Indeed, public agencies concerned with natural disasters are glomming onto social media like so many teenagers, attracted to its instant, two-way connectivity.
"It's fast. It's direct. It enhances our ability to deliver the message," said Bruce Gordon, director of communications for the Minnesota Department of Public Safety, whose 12 public information officers post breaking news, safety tips and even human interest stories on Facebook, Twitter and YouTube.
The Twin Cities office of the National Weather Service, while moving cautiously, has found social media to be a valuable new source of weather observations, often using reports from the public to check the accuracy of forecasts, storm reports and even radar.
"In a fair number of cases, they send a picture, with hail in the palm of someone's hand, or there's a ruler by it," said Dan Luna, meteorologist in charge at the Twin Cities weather service office. "It helps us validate that the warning was appropriate. That's really exciting."

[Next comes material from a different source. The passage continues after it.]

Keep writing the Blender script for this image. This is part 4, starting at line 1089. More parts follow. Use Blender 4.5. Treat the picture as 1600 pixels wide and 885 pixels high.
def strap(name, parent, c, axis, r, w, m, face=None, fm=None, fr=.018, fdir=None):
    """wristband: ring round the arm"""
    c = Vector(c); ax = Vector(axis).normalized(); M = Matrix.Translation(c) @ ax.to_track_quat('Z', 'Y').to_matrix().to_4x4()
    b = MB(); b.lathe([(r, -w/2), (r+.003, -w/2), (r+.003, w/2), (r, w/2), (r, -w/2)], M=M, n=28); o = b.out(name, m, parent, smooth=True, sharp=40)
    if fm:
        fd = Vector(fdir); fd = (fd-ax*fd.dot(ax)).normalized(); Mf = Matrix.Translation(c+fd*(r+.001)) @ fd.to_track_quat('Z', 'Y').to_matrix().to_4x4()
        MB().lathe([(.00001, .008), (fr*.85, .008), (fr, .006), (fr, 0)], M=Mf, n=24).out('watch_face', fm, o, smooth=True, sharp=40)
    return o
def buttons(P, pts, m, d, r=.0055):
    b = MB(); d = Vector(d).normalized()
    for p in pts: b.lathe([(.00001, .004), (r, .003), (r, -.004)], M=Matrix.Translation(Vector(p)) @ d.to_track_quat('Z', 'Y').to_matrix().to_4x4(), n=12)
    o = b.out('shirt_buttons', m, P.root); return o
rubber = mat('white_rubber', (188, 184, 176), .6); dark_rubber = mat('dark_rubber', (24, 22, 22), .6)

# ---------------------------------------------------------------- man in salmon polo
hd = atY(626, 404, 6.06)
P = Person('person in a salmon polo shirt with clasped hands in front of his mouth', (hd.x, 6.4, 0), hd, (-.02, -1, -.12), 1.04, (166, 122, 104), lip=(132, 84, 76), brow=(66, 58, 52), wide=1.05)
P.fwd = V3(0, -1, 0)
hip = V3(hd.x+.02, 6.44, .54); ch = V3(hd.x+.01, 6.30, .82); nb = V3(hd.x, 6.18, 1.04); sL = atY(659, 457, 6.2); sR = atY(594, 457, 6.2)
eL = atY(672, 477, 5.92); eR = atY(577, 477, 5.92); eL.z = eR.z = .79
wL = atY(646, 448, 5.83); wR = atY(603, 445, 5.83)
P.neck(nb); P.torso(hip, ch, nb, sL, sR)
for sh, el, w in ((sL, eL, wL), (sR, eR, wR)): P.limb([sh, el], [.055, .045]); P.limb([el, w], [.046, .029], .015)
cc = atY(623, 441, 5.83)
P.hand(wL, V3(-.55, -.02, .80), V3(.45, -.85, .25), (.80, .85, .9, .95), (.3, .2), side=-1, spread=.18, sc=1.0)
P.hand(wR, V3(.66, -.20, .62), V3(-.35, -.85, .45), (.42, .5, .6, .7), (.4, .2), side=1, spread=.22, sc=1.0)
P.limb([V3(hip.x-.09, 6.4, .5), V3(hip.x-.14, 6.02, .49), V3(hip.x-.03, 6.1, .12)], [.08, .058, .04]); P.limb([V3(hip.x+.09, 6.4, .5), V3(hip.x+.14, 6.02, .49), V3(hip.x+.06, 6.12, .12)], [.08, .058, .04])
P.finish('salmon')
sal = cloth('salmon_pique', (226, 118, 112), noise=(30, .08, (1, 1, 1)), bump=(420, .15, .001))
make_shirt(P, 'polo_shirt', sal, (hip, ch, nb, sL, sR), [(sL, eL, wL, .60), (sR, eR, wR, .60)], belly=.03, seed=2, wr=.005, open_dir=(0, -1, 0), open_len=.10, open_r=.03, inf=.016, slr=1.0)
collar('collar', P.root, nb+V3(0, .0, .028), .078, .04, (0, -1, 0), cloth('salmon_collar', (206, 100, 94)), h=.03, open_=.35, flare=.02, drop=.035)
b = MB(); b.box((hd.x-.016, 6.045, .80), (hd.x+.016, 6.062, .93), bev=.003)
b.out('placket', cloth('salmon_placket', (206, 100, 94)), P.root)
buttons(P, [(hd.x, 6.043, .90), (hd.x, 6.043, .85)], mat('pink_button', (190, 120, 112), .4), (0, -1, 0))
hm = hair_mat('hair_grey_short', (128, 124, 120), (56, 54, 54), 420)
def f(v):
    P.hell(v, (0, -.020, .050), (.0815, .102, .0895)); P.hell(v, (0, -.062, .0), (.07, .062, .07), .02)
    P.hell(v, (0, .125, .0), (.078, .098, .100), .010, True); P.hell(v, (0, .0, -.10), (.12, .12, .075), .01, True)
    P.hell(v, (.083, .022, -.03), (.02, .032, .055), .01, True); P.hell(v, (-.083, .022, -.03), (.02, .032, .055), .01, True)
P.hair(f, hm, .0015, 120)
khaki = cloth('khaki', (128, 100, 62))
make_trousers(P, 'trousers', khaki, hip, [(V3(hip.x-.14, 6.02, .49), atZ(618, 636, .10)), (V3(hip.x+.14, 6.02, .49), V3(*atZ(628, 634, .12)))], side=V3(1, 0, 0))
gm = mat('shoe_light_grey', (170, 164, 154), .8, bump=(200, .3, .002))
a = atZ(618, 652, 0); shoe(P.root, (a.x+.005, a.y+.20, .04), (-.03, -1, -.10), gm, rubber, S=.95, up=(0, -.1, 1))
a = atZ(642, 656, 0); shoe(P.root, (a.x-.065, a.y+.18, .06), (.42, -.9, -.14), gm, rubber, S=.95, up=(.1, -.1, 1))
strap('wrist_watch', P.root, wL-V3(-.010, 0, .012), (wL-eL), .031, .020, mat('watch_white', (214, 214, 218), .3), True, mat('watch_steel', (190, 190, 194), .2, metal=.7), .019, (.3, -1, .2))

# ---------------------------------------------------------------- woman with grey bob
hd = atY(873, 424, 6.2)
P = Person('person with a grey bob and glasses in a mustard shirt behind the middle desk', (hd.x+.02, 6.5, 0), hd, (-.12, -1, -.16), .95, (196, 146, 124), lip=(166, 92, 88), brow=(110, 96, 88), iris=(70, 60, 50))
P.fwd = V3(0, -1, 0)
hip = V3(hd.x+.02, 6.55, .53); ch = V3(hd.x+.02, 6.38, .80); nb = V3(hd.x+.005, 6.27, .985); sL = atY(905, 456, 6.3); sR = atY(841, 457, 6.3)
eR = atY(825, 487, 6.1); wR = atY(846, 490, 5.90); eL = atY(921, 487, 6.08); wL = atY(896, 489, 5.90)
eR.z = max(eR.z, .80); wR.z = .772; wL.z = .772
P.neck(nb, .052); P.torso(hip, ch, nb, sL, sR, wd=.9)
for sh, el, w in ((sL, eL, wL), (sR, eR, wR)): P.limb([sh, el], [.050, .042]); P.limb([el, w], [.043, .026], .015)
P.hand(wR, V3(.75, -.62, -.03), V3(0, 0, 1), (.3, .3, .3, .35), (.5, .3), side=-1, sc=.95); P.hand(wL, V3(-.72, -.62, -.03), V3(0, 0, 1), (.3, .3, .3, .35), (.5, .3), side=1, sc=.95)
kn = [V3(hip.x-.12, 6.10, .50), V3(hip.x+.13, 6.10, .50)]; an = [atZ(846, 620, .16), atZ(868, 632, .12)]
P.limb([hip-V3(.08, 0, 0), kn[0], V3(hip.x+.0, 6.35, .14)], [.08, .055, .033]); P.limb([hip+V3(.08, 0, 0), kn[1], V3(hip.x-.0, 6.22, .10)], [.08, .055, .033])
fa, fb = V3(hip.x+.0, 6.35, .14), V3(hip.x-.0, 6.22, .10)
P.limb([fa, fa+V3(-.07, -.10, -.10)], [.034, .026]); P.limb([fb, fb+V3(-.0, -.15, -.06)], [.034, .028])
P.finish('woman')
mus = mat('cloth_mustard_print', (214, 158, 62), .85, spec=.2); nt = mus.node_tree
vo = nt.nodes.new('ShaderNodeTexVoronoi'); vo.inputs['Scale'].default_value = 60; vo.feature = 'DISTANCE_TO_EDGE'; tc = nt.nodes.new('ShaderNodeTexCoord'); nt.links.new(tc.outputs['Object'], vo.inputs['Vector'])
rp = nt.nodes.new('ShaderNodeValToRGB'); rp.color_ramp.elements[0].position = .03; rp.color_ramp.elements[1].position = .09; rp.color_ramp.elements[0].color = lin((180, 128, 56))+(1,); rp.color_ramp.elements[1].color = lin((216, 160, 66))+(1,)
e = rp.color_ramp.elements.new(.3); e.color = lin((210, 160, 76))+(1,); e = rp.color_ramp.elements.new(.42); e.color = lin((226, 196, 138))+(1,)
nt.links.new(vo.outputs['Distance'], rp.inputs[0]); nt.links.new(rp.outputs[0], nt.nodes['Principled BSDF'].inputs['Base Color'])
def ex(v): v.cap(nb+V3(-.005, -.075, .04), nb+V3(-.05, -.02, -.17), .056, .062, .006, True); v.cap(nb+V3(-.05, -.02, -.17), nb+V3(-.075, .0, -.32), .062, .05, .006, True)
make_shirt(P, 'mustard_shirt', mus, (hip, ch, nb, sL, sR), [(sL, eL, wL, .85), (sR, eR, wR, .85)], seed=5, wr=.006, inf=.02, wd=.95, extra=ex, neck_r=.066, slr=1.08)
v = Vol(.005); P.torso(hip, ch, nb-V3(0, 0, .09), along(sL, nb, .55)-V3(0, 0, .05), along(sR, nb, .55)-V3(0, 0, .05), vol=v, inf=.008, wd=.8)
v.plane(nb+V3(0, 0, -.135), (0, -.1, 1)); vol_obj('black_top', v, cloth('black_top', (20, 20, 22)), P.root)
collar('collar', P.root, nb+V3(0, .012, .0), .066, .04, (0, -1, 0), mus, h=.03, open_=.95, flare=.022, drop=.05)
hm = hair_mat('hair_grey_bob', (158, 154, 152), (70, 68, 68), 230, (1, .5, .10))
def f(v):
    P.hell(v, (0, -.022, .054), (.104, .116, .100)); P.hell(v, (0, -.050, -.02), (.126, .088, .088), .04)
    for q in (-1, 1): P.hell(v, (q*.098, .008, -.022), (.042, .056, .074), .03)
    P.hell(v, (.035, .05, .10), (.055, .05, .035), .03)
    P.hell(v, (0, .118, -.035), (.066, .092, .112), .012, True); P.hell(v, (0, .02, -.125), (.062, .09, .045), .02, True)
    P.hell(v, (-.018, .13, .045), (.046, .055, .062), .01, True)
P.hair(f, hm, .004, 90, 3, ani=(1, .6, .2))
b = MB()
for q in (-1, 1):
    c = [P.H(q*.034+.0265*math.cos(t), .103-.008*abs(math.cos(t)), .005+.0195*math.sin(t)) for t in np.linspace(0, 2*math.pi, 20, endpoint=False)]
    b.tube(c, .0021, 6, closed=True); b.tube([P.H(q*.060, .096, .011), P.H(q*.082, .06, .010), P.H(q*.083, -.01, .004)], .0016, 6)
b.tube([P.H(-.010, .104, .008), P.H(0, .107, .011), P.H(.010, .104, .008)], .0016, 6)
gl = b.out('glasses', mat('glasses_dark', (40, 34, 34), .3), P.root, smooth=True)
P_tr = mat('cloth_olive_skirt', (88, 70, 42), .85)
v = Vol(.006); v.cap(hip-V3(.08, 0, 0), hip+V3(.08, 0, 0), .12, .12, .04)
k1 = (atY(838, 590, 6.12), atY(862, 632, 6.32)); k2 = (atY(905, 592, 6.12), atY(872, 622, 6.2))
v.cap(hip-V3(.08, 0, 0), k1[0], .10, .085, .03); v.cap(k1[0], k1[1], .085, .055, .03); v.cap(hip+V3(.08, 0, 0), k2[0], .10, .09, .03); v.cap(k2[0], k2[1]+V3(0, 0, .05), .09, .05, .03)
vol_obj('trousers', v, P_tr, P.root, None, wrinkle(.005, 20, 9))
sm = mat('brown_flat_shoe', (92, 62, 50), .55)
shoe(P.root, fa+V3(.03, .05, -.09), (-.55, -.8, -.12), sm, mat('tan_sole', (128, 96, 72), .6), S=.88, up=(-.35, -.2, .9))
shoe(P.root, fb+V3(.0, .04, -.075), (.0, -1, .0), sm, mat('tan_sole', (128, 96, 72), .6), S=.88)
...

Since joining Facebook in 2011, the office has been "liked" 6,000 times. Just this week, Shawn DeVinny, who might be called the agency's social meteorologist, posted a request for measurements of frost depth across southern Minnesota and western Wisconsin, since the office had only a half-dozen of the readings that can help with flood predictions. A day after posting, 54 people had contributed measurements.
"We're very, very happy," DeVinny said.
What's possible? After a recent blizzard, the Kansas City weather service office saw its Facebook "likes" jump from 7,000 to 20,000, De Vinny said. A video of the same blizzard outside the Amarillo, Texas, office reached 700,000 people — more than triple the number of residents in that office's forecast area.